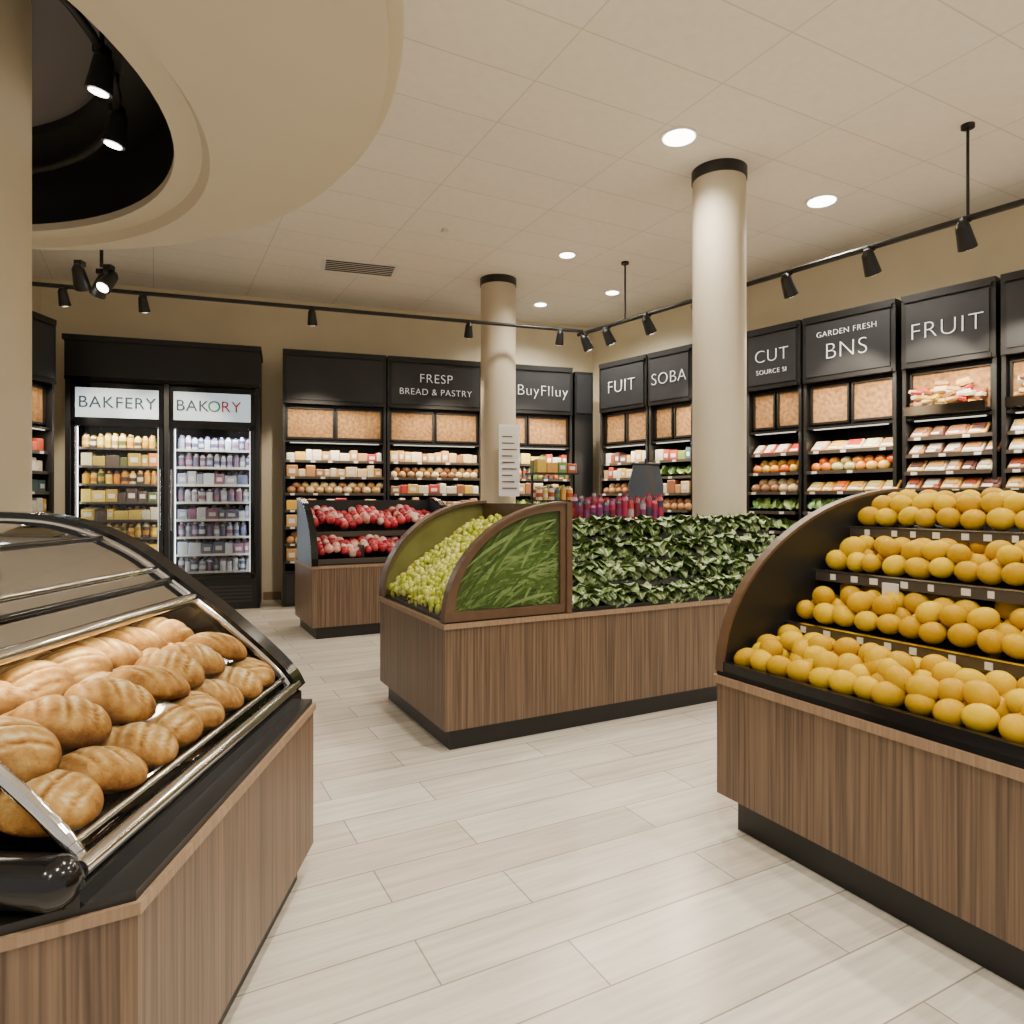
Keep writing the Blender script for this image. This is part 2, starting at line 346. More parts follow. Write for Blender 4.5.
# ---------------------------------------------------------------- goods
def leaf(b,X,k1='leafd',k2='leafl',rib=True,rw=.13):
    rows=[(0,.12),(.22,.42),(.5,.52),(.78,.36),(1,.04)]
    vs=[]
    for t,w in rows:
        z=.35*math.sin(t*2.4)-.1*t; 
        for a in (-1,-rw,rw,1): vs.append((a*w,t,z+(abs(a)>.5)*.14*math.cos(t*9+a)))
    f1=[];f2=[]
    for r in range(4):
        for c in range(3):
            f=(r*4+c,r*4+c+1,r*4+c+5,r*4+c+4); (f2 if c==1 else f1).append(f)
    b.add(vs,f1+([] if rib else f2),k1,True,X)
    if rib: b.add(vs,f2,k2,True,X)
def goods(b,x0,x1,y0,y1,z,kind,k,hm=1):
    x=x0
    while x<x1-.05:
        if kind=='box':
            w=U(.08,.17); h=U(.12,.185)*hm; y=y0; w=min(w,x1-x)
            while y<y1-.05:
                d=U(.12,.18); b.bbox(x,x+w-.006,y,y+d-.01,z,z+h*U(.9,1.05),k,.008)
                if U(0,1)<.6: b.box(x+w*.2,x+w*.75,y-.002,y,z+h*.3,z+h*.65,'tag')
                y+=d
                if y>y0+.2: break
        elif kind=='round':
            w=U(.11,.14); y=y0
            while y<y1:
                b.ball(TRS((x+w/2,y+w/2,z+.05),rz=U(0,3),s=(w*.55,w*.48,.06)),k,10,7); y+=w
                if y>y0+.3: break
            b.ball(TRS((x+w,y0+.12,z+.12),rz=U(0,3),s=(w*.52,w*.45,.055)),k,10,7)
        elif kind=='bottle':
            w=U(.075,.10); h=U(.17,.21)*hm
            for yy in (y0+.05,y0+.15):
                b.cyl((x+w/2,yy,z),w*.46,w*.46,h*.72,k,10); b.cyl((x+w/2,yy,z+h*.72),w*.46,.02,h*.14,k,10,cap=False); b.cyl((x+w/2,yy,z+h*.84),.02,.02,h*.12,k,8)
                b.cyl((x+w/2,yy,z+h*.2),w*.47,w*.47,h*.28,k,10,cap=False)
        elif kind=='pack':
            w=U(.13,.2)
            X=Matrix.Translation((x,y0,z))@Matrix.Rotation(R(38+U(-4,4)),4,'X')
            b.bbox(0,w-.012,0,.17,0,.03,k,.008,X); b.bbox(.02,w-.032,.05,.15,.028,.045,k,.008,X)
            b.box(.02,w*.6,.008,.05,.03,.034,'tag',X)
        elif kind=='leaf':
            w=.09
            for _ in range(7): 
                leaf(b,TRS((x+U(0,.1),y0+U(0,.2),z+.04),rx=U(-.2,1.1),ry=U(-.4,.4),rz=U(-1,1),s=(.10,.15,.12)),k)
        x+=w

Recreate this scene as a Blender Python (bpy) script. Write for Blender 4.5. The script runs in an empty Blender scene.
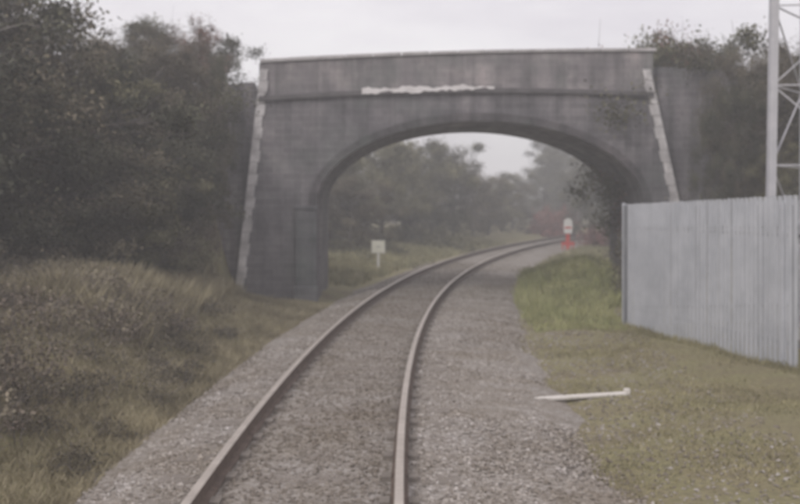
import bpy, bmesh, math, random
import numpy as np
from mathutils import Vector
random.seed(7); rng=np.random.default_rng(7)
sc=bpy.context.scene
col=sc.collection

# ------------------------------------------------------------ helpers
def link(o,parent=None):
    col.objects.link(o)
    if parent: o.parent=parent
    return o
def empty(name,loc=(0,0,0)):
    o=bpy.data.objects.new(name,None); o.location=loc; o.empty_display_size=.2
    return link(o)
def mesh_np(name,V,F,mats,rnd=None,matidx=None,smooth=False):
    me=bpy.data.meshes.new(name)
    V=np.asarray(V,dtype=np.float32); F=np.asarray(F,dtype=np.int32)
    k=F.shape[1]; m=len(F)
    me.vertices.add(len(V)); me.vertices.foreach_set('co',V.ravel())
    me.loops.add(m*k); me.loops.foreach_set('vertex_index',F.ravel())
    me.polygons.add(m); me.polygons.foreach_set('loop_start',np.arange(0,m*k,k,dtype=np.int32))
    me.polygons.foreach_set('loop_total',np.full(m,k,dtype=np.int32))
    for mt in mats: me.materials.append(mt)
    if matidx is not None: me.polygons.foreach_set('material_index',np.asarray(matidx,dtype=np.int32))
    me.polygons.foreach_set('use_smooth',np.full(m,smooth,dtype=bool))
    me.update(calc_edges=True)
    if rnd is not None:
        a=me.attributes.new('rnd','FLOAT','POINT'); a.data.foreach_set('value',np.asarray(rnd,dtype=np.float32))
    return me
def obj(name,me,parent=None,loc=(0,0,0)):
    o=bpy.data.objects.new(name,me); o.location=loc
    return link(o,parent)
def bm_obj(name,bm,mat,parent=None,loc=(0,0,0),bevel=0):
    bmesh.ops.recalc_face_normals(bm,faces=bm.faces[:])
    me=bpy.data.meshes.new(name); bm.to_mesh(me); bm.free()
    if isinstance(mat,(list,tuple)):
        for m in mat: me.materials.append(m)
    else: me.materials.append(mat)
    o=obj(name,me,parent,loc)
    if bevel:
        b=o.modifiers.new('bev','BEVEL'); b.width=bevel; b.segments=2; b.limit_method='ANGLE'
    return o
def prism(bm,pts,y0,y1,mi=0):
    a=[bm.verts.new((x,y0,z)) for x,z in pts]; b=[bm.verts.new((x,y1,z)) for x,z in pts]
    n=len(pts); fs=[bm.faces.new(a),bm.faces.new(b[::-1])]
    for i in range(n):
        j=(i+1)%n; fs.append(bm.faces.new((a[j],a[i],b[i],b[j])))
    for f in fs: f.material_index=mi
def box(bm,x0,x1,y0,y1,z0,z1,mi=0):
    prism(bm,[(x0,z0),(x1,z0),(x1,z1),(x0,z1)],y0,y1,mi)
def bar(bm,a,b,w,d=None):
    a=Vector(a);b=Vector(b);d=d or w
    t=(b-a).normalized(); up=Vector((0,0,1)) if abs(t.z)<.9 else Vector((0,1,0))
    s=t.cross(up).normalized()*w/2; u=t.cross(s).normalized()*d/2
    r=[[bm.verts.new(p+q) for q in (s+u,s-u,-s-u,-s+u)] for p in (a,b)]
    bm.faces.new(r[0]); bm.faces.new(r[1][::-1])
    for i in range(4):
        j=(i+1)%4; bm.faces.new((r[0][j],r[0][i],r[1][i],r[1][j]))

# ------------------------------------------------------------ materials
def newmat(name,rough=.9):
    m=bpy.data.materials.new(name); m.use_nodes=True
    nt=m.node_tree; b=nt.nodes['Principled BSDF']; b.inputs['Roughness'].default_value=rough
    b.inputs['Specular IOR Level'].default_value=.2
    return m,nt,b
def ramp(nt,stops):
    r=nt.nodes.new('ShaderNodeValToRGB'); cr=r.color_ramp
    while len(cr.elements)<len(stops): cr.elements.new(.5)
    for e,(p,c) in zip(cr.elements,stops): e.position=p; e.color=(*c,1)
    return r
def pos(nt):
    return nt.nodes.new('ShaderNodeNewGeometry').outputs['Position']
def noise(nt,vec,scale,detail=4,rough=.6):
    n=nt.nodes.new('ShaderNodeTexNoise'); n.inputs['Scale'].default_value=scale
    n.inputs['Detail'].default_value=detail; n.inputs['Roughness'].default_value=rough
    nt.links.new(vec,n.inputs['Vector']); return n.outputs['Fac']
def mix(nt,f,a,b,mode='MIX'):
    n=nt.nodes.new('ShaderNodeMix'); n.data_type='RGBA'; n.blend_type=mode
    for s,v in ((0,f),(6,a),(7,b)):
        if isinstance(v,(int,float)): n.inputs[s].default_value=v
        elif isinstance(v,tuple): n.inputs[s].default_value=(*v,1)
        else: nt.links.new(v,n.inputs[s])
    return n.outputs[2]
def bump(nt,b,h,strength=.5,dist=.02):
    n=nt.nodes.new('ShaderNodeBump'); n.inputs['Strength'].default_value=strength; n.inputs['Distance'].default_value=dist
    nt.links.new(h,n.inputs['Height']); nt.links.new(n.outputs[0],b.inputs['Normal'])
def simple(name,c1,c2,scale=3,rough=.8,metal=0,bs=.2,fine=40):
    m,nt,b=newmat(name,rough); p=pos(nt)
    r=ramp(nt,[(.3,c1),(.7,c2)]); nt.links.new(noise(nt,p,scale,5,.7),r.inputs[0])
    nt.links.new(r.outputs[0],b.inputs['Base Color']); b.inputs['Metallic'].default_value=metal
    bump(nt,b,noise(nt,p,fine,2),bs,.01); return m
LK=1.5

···

■ Exercise objective
Repeat exactly the part that opens with the line containing "Recreate this scene" and closes with the line containing "col=sc.collection". Include both end lines, and drop the pictures.

■ Exercise response
Recreate this scene as a Blender Python (bpy) script. Write for Blender 4.5. The script runs in an empty Blender scene.
import bpy, bmesh, math, random
import numpy as np
from mathutils import Vector
random.seed(7); rng=np.random.default_rng(7)
sc=bpy.context.scene
col=sc.collection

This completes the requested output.